Cependant, à la lumière de l'avant-projet, la Commission estime que l'intégration de la Charte dans les traités pourrait permettre de remédier à quelques faiblesses du système actuel de protection des droits fondamentaux dans l'Union. Ce système se caractérise en effet par une protection indirecte au travers des principes généraux de droit communautaire, une protection essentiellement prétorienne fixée par la jurisprudence au gré des affaires portées devant les juridictions et par une protection qui n'est pas immédiatement visible par les bénéficiaires directs.

36. Comme il a déjà été souligné plus haut, les conclusions du Conseil européen de Cologne posent également la question relative à la manière dans laquelle la Charte pourrait être intégrée dans les traités. A supposer que le Conseil européen soit enclin à attribuer une nature contraignante à la Charte et à l'intégrer dans les traités, il est évident que ceci impliquerait des conséquences importantes dans la dynamique politique actuelle de l'Union.
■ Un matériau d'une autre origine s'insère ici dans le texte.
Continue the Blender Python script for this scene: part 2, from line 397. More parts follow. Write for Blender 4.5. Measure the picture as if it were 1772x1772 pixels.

Notamment, il faudrait se pencher sur les modalités techniques qui permettraient d'insérer la Charte à l'avenir dans les traités, suivant les méthodes propres aux révisions des traités.

37. C'est pourquoi, dès que le projet de Charte aura été finalisé et en fonction de son évolution, la Commission présentera une communication sur la question de la nature juridique de celle-ci.

5. Conclusions

38. En conclusion :

a) la Commission apporte son soutien de principe à l'avant-projet de Charte repris dans le document CONVENT 45 du 28 juillet ; elle comprend cependant que, suite aux observations qui ont été présentées par les membres de la Convention, des adaptations de l'avant-projet sont encore possibles et se réserve donc la possibilité de réexaminer le texte dans une phase ultérieure ;

b) la Commission présentera une communication sur la nature juridique de la Charte lorsque le projet de celle-ci aura été finalisé par la Convention.